Repeat the lines that follow, leaving nothing out.

------------------------------------------------

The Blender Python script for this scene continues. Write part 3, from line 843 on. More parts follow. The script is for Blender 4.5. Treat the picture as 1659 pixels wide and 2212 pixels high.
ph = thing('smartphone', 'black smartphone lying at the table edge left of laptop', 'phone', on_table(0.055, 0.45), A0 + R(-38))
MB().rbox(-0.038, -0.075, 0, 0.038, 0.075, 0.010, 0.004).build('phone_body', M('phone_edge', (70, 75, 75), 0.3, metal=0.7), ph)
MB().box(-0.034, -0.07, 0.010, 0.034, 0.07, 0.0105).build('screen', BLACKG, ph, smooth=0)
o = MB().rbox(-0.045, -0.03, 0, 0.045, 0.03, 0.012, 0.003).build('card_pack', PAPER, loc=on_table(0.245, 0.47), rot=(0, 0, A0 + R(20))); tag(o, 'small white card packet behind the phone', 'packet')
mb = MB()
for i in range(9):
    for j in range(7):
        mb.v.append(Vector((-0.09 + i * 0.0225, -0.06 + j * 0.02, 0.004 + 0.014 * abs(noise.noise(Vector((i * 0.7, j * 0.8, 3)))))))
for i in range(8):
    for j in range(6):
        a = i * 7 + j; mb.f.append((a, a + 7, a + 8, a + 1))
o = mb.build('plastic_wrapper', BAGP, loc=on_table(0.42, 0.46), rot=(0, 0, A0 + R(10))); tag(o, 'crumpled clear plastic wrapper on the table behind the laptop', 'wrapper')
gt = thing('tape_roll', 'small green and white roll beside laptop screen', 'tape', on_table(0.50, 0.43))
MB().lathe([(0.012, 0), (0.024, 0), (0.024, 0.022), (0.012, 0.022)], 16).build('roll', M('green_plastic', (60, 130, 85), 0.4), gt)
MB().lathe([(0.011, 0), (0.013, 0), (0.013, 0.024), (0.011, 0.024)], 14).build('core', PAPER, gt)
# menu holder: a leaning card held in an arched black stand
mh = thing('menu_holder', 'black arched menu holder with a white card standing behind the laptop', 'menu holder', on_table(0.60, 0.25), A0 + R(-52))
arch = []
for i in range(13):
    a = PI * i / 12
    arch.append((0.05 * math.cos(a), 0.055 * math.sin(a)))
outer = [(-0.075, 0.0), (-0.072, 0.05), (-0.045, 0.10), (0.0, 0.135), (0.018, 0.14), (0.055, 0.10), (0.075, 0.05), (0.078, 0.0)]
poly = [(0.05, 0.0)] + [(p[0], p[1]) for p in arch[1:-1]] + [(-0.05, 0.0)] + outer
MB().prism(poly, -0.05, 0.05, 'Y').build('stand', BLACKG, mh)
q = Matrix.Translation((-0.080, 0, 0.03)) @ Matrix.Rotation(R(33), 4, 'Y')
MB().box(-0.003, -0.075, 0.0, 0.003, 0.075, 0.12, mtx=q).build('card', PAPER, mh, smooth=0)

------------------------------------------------

*Task response:*
The Blender Python script for this scene continues. Write part 3, from line 843 on. More parts follow. The script is for Blender 4.5. Treat the picture as 1659 pixels wide and 2212 pixels high.
ph = thing('smartphone', 'black smartphone lying at the table edge left of laptop', 'phone', on_table(0.055, 0.45), A0 + R(-38))
MB().rbox(-0.038, -0.075, 0, 0.038, 0.075, 0.010, 0.004).build('phone_body', M('phone_edge', (70, 75, 75), 0.3, metal=0.7), ph)
MB().box(-0.034, -0.07, 0.010, 0.034, 0.07, 0.0105).build('screen', BLACKG, ph, smooth=0)
o = MB().rbox(-0.045, -0.03, 0, 0.045, 0.03, 0.012, 0.003).build('card_pack', PAPER, loc=on_table(0.245, 0.47), rot=(0, 0, A0 + R(20))); tag(o, 'small white card packet behind the phone', 'packet')
mb = MB()
for i in range(9):
    for j in range(7):
        mb.v.append(Vector((-0.09 + i * 0.0225, -0.06 + j * 0.02, 0.004 + 0.014 * abs(noise.noise(Vector((i * 0.7, j * 0.8, 3)))))))
for i in range(8):
    for j in range(6):
        a = i * 7 + j; mb.f.append((a, a + 7, a + 8, a + 1))
o = mb.build('plastic_wrapper', BAGP, loc=on_table(0.42, 0.46), rot=(0, 0, A0 + R(10))); tag(o, 'crumpled clear plastic wrapper on the table behind the laptop', 'wrapper')
gt = thing('tape_roll', 'small green and white roll beside laptop screen', 'tape', on_table(0.50, 0.43))
MB().lathe([(0.012, 0), (0.024, 0), (0.024, 0.022), (0.012, 0.022)], 16).build('roll', M('green_plastic', (60, 130, 85), 0.4), gt)
MB().lathe([(0.011, 0), (0.013, 0), (0.013, 0.024), (0.011, 0.024)], 14).build('core', PAPER, gt)
# menu holder: a leaning card held in an arched black stand
mh = thing('menu_holder', 'black arched menu holder with a white card standing behind the laptop', 'menu holder', on_table(0.60, 0.25), A0 + R(-52))
arch = []
for i in range(13):
    a = PI * i / 12
    arch.append((0.05 * math.cos(a), 0.055 * math.sin(a)))
outer = [(-0.075, 0.0), (-0.072, 0.05), (-0.045, 0.10), (0.0, 0.135), (0.018, 0.14), (0.055, 0.10), (0.075, 0.05), (0.078, 0.0)]
poly = [(0.05, 0.0)] + [(p[0], p[1]) for p in arch[1:-1]] + [(-0.05, 0.0)] + outer
MB().prism(poly, -0.05, 0.05, 'Y').build('stand', BLACKG, mh)
q = Matrix.Translation((-0.080, 0, 0.03)) @ Matrix.Rotation(R(33), 4, 'Y')
MB().box(-0.003, -0.075, 0.0, 0.003, 0.075, 0.12, mtx=q).build('card', PAPER, mh, smooth=0)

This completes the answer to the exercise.